MOVERS-WORLD, and the techniques used to learn cooperative procedures by MOVERS-WORLD agents, is shaped by the fact that communication is the central mechanism for cooperation and coordination. The nature of communication in MOVERS-WORLD is quite different from standard distributed AI planner systems such as [Corkill1979] because communication occurs at run-time rather than as part of the planning process. This is a consequence of our belief that communication takes roughly the same order of time as do primitive actions. Communication between agents in our system is similar to a telephone conversation. Agents do not have to be in the same location to engage in communication. Once a connection is established, communication is limited to a small number of request and response frames. Agents do not use communication to develop any sort of shared structure, such as a SharedPlan [Grosz & Kraus1998].
Two agents are said to `cooperate' if they act or work together to achieve some common purpose and they are `coordinated' when their individual actions are appropriately ordered to support cooperative activity. In our framework, communication is the only mechanism whereby agents can determine if they are coordinated. In other words, there are no global structures (such as blackboards) for agents to use to determine if they happen to be working on the same goal and the agents do not have sufficiently powerful models of each other to use communication-free coordination strategies such as [Huber & Durfee1995]. Each MOVERS-WORLD problem-solving episode includes some goal(s) that can only be solved by coordinated agents, so communication is an essential part of the community activity required to solve problems.
Communication is used to attempt to establish cooperation when the set of agents working on a goal at a given time is inadequate. Cooperation is not guaranteed during communication since agents have their own decision-making strategies1 and even if an agent is willing to cooperate she may be unable to do so. An agent who is unwilling or unable to assist can propose an alternative cooperative activity which the original requester must now contemplate adopting.

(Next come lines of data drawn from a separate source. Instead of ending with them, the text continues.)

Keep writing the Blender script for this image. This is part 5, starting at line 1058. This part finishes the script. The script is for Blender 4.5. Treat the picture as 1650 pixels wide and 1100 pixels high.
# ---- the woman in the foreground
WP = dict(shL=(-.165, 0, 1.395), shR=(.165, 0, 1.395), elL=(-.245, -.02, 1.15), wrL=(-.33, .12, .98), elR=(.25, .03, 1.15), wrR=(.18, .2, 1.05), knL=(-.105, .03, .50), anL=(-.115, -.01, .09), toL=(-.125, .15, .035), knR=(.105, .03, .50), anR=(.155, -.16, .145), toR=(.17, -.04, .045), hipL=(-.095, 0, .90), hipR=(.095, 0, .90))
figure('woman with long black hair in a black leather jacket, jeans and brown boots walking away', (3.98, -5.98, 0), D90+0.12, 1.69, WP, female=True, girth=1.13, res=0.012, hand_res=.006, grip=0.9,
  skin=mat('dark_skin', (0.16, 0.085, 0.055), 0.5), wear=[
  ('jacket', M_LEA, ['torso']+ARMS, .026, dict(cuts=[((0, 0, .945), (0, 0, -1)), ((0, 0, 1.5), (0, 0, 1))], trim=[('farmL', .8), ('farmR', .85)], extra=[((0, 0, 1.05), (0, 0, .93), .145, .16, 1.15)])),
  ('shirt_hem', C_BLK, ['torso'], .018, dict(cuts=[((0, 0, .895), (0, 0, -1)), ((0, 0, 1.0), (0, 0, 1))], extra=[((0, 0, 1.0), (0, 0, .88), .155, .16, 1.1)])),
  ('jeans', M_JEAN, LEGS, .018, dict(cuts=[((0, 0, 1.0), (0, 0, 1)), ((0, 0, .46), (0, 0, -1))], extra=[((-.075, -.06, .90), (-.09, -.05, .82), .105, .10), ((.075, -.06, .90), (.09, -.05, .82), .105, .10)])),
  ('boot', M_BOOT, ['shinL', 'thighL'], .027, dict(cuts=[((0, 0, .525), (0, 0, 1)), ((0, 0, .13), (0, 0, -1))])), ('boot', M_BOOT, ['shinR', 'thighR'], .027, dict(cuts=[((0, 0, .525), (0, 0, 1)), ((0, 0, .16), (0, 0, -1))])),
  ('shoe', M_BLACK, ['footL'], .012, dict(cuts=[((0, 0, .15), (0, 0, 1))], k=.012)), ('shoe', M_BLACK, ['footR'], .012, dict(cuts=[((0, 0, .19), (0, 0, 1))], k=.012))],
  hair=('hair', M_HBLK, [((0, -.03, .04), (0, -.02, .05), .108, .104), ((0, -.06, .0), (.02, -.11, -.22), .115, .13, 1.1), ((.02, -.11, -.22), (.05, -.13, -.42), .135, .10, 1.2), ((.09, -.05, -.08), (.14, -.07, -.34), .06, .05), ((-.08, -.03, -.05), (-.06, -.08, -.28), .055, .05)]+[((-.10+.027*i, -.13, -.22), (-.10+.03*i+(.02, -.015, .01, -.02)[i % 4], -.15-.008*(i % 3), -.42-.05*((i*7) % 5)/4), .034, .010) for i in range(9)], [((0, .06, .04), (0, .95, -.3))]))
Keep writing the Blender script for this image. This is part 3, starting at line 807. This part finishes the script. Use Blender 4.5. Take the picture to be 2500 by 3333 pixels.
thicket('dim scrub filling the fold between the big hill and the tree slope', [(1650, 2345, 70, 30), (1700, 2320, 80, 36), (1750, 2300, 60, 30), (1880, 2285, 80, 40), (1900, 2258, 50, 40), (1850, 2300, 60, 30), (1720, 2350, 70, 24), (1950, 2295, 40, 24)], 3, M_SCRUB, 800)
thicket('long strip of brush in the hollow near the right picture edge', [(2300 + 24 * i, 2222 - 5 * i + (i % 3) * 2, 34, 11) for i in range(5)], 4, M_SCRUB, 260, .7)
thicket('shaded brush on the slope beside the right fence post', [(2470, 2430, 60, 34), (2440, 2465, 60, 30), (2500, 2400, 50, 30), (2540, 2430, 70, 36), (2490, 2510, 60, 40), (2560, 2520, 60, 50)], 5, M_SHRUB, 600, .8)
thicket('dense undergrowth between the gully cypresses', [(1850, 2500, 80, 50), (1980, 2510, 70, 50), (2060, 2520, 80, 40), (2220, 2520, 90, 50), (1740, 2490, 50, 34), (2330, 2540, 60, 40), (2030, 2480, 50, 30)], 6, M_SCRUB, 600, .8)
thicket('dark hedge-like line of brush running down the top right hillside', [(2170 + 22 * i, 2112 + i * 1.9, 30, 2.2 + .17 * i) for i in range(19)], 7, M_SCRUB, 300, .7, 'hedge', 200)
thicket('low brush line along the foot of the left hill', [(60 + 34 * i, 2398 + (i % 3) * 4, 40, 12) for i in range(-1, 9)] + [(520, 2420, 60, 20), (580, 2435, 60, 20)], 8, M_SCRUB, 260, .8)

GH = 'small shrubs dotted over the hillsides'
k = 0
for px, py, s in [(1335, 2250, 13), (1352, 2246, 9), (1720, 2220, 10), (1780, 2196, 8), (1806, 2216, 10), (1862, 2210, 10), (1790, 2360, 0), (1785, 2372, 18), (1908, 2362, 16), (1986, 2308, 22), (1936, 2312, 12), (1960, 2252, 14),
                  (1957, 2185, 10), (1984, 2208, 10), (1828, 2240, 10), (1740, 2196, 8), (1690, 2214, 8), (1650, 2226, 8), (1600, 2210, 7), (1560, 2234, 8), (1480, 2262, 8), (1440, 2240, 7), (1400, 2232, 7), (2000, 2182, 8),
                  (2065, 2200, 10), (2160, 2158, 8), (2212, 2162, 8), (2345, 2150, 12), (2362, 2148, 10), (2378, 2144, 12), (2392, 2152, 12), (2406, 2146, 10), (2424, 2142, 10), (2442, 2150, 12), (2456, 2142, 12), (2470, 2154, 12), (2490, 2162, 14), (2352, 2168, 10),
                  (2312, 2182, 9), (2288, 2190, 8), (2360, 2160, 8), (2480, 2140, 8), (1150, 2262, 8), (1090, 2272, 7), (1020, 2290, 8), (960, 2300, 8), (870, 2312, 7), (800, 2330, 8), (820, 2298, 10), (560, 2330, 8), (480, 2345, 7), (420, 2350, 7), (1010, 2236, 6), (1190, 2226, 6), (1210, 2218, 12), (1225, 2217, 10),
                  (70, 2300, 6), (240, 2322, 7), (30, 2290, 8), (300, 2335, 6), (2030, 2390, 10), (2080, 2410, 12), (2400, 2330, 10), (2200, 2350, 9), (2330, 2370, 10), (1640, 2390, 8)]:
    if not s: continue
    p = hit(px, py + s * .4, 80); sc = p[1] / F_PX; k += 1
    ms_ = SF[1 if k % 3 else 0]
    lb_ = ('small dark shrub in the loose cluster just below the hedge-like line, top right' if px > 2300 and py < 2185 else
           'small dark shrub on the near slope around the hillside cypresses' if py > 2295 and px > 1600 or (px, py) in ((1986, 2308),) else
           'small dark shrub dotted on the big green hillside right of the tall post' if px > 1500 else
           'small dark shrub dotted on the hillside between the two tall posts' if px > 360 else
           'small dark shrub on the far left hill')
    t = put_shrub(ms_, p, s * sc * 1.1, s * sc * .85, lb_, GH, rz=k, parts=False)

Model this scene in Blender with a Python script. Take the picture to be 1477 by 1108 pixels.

Communication and a meta-planner operator jointly form the mechanism whereby coordination occurs in MOVERS-WORLD. When cooperation is first established during communication, the agents must determine how they will coordinate the cooperative activity. Sometimes, nothing need be done - for example, if two lifters are both adjacent to a ready-to-be-lifted box and both are ready to lift it. More often, though, the requester will have to idle for one or several rounds - for example, if the requestee lifter is not currently ready to lift the box. Another common situation involving idling occurs after a lifter agrees to load a box onto a hand-truck for a hand-truck operator. Idling is presently implemented as a busy-wait by pushing a meta-planner operator WAIT onto the plan. While the WAIT is at the top of her plan, an agent is waiting for one of two events to occur: communication indicating that joint action can occur (e.g., the other lifter now indicates she is ready to act) or the completion of her request (e.g. the box appears on the hand-truck). If an agent is idle too long, she will become frustrated and inquire about the status of her request.